In 1872, Victoria Clafflin Woodhull became the first woman to stand as a candidate in an American presidential election (for the Equal Rights Party). The spirited spiritualist chose the radical abolitionist Frederick Douglass as her running mate, albeit without seeking his consent or informing him.
Also the first female broker on Wall Street, Woodhull was a suffragist. “They cannot roll back the rising tide of reform,” she said, according to popular accounts. “The world moves.” It could’ve been a historic year for US democracy, with a woman president and an African-American veep.

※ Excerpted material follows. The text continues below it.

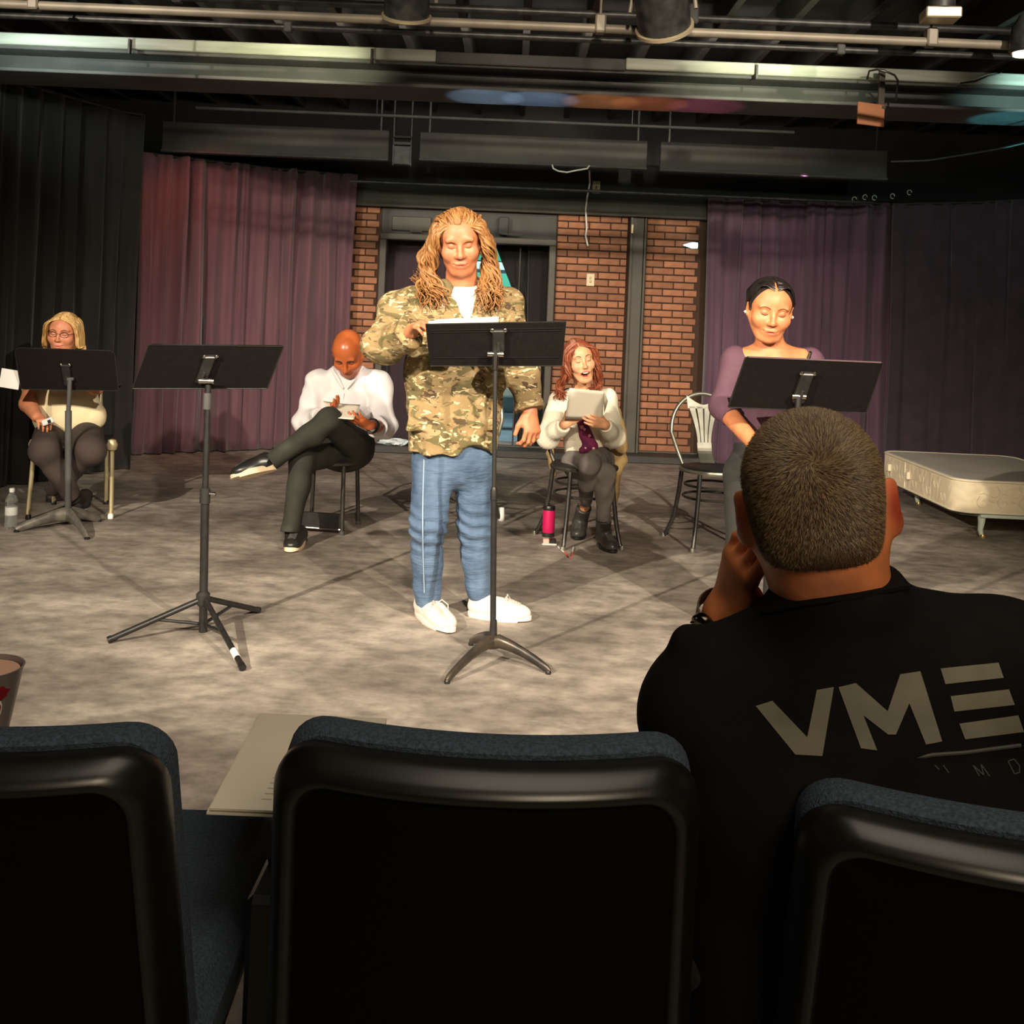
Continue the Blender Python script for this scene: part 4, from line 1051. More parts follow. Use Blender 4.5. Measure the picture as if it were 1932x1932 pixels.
# ------------------------------------------------------------------ audience row seats
M_shell = mat('black_seat_shell', (.0075, .007, .0055), .33, col2=(.005, .0048, .004), scale=40, spec=.55)
M_shell_shade = mat('black_seat_shade', (.0022, .002, .0016), .6, spec=.08)  # shell plastic again, darkened to put shade into the recessed back
M_blue = mat('dark_blue_seat_fabric', (.045, .072, .105), .9, col2=(.018, .030, .045), scale=240, bump=.5, bscale=420)
def theatre_seat(label, loc, rz, wt, wb_, h=.58, lean=.10, cush=True, armL=False, armR=False, tip=False):
    t = thing('theatre_seat', label, 'seat', loc, rz, 'front row theatre seats')
    zt = .822; zb = zt - h
    def outl(ins, n=7, r=.055):
        o_ = []; z0_, z1_ = zb + ins, zt - ins
        wT, wB = wt - ins, wb_ - ins
        rt = max(r - ins * .5, .012)
        for k in range(13): x = -wB + 2 * wB * k / 12; o_.append((x, z0_))
        for k in range(1, 9): u = k / 9; o_.append((wB + (wT - wB) * u, z0_ + (z1_ - rt - z0_) * u))
        for k in range(n + 1): a = PI / 2 * k / n; o_.append((wT - rt + rt * math.cos(a), z1_ - rt + rt * math.sin(a)))
        for k in range(1, 16): u = k / 16; o_.append((wT - rt - 2 * (wT - rt) * u, z1_))
        for k in range(n + 1): a = PI / 2 + PI / 2 * k / n; o_.append((-wT + rt + rt * math.cos(a), z1_ - rt + rt * math.sin(a)))
        for k in range(1, 9): u = 1 - k / 9; o_.append((-(wB + (wT - wB) * u), z0_ + (z1_ - rt - z0_) * u))
        return o_
    def pt(x, z, y): return (x, y + .85 * x * x + (zt - z) * lean, z)
    def shell(layers, capA, capB):
        V = []; F = []; n = len(outl(0))
        for ins, y in layers: V += [pt(x, z, y) for x, z in outl(ins)]
        for j in range(len(layers) - 1):
            for k in range(n): F.append((j * n + k, j * n + (k + 1) % n, (j + 1) * n + (k + 1) % n, (j + 1) * n + k))
        for L_, flip in ((0, capA), (len(layers) - 1, capB)):
            ins, y = layers[L_]; b = len(V); cz = np.linspace(.85, .0, 6)
            ring = list(range(L_ * n, L_ * n + n)); cur = ring
            ox = outl(ins)
            for s_ in cz:
                if s_ == 0:
                    V.append(pt(0, (zt + zb) / 2, y)); ci_ = len(V) - 1
                    F += [(cur[k], cur[(k + 1) % n], ci_) for k in range(n)]
                else:
                    st = len(V); V += [pt(x * s_, (zt + zb) / 2 + (z - (zt + zb) / 2) * s_, y) for x, z in ox]
                    nx = list(range(st, st + n)); F += [(cur[k], cur[(k + 1) % n], nx[(k + 1) % n], nx[k]) for k in range(n)]; cur = nx
        return MB().add(V, F)
    sh = shell([(.004, .030), (.0, .022), (.0, .004), (.003, -.006), (.012, -.022), (.020, -.030), (.026, -.031), (.030, -.028), (.034, -.020)], True, True)
    nf = 6 * len(outl(0)); o_ = sh.build('back_shell', M_shell, t, angle=60)
    o_.data.materials.append(M_shell_shade)
    for f_ in o_.data.polygons[-nf:]: f_.material_index = 1
    bmesh_fix(o_)
    pd = shell([(.012, .024), (.006, .034), (.004, .060), (.010, .075), (.03, .085)], True, True)
    V2 = [(x, y, z + .016) for x, y, z in pd.V]; pd.V = V2
    p_ = pd.build('back_pad', M_blue, t, angle=60); bmesh_fix(p_)
    if cush:
        c_ = MB().bbox((0, .40, .405), (wb_ * 2.0, .58, .10), .03).build('seat_cushion', M_blue, t, smooth=False)
        MB().bbox((0, .40, .34), (wb_ * 1.9, .54, .035), .01).build('seat_pan', M_shell, t, smooth=False)
    for s_, on in ((-1, armL), (1, armR)):
        if on:
            x = s_ * (wb_ + .036)
            a_ = MB().prism([(-.16, -.03), (-.19, .005), (-.175, .035), (-.15, .045), (.15, .045), (.17, .03), (.17, -.0), (.14, -.03)], .044, Matrix.Rotation(PI / 2, 4, 'Z')).build('armrest', M_shell, t, (x, .475, .555), smooth=False)
            MB().bbox((x, .42, .28), (.06, .42, .54), .008).build('arm_post_blocker', M_shell, t, smooth=False)  # armrest post, widened to block the bright floor between the seats
            MB().bbox((x, .45, .012), (.07, .38, .024), .006).build('floor_foot', M_shell, t, smooth=False)
    MB().bbox((0, .22, .17), (.06, .08, .34), .01).build('pedestal', M_shell, t, smooth=False)
    MB().bbox((0, .22, .012), (.26, .24, .024), .006).build('floor_plate', M_shell, t, smooth=False)
    return t
import bmesh
def bmesh_fix(o):
    b = bmesh.new(); b.from_mesh(o.data); bmesh.ops.recalc_face_normals(b, faces=b.faces); b.to_mesh(o.data); b.free()
theatre_seat('dark theatre seat in the middle of the front row with blue fabric top', (-.008, 1.085, 0), rad(-1.0), .238, .238, armL=True, armR=True, lean=.05)
theatre_seat('dark theatre seat at left of the front row beside the paper', (-.590, 1.075, -.012), rad(2), .230, .262, armL=True, lean=.14)
theatre_seat('dark theatre seat under the man in the lettered black shirt', (.560, 1.005, -.028), rad(-11), .245, .27, armR=True, lean=.14)

# paper bundle on the armrests
t = thing('script_pages', 'stack of white script pages lying on the armrest between left and middle seats', 'paper', (-.39, 1.40, .604))
M_page = mat('white_page', (.80, .74, .60), .7)
for i, (dx, dz) in enumerate(((0, 0), (.004, .006))):
    V = []; 
    MB().add([(0 + dx, 0, dz), (.208, 0, dz), (.207, .32, dz + .006), (-.010 + dx, .32, dz + .006), (0 + dx, 0, dz + .003), (.208, 0, dz + .003), (.207, .32, dz + .009), (-.010 + dx, .32, dz + .009)],
             [(3, 2, 1, 0), (4, 5, 6, 7), (0, 1, 5, 4), (1, 2, 6, 5), (2, 3, 7, 6), (3, 0, 4, 7)]).build('page', M_page, t, smooth=False)
for i in range(5): MB().box((.075, .03 + i * .016, .0096 + .0003 * i), (.014, .003, .0004)).build('pencil_mark', mat('pencil_grey', (.45, .42, .34), .8), t, smooth=False)

# cup with red print at the left edge
t = thing('snack_cup', 'clear plastic cup with red berry print at the left edge behind the left seat', 'cup', (-.728, 1.45, .655))
MB().lathe([(.030, 0), (.031, .004), (.052, .118), (.054, .121), (.051, .121), (.030, .008)], n=32).build('cup_wall', mat('frosted_plastic', (.34, .28, .26), .25, trans=.25), t)
M_redp = mat('dark_red_print', (.22, .006, .015), .5)
def on_cup(u, z, o_=.0012): r_ = .031 + (z - .004) * .1842 + o_; a = u; return (r_ * math.sin(a), -r_ * math.cos(a), z)
def blob(name, cu, cz, ru, rz_, n=18, wob=0, m=M_redp, o_=.0012):
    V = [on_cup(cu, cz, o_ + .0008)] + [on_cup(cu + ru * math.cos(2 * PI * k / n) * (1 + wob * math.sin(5 * 2 * PI * k / n)), cz + rz_ * math.sin(2 * PI * k / n) * (1 + wob * math.cos(4 * 2 * PI * k / n)), o_) for k in range(n)]
    MB().add(V, [(0, 1 + k, 1 + (k + 1) % n) for k in range(n)]).build(name, m, t)
blob('print_outline', .72, .070, .34, .021, m=M_white); blob('print_berry', .72, .070, .28, .017, wob=.05, o_=.0024)
blob('print_leaf', .95, .094, .26, .009, wob=.25); blob('print_patch', .80, .036, .34, .012, wob=.3); blob('print_patch', .72, .016, .3, .008, wob=.2)
MB().bbox((.034, -.02, .012), (.012, .02, .03), .004).build('cup_clip', M_blkpl, t, smooth=False)
MB().lathe([(.045, .112), (.047, .115), (.02, .116), (.01, .114)], n=24).build('snack_surface', mat('pale_snack', (.75, .45, .32), .7), t)
theat = [o_ for o_ in C.objects if o_.name.startswith('theatre_seat')]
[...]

As it happened, she was prevented from voting herself, received no electoral-college vote and an unknown number of popular votes. In any case, she couldn’t have voted in a world of unequal civil rights. One woman who tried to do so that November, Susan B. Anthony, was arrested.
In August 2020, Donald Trump pardoned her—but his executive grant of clemency drew outrage from American women, who argued Anthony had committed no crime and needed no pardon. After all, she had not paid a penny of her $100 fine for a reason.
Gender courses through the lifeblood of US democracy. The latest White House election that handed Trump a clear mandate to rule for the next four years was another flashpoint in the history of a long struggle.
A full 152 years after Woodhull’s abortive bid, 2024 could have given America its first female president—and indeed, the first ‘of colour’—in Kamala Harris. In the event, it was Trump who created history by becoming only the second person in 132 years to be re-elected president after a break.
Dashed hopes raise the question: Is America still unprepared for a woman president? The answer is more nuanced than what a gender lens alone may lead us to. Still, this is the third election where women have played a strong role and yet bitten the dust.
Both the previous occasions featured Hillary Clinton. The first time around, in 2008, she was defeated in the primaries by Barack Obama. Appointed Secretary of State by Obama, she then lost to Trump in the 2016 presidential election, despite winning nearly 3 million more votes across the US.
In both 2016 and 2024, the electoral-college victor, Trump, was accused of making misogynistic statements about his rival. So much so that millions participated in a worldwide women’s march in 2017 to protest Trump.
The US capital Washington led, with about half-a-million marchers, the biggest one-day gathering in America until then. And yet, this year’s election seemed like a replay of the one in 2016.
Once again, crude remarks were hurled at women, even as Harris made abortion rights a cornerstone of her campaign. With exit-poll data out, the bald facts stare at us.
Fewer women voted for Harris in 2024 than for Hillary Clinton in 2016 and Joe Biden in 2020; Trump got the disproportionate support of men in general and Latino males in particular; and Harris won fewer votes from young voters and far fewer from the middle-aged. Harris did very well, though, with African-American women.
Sure, American voters were motivated by a range of concerns. Even so, it’s hard to overlook or gloss over the role played by a mix of class, ethnicity and gender, and a long history of patriarchy, in dashing hopes of a woman leading the world’s most powerful nation.
Race and gender are notoriously difficult to unpack in US politics. And it would be no surprise to learn that both biases conspired to keep Harris out of the White House.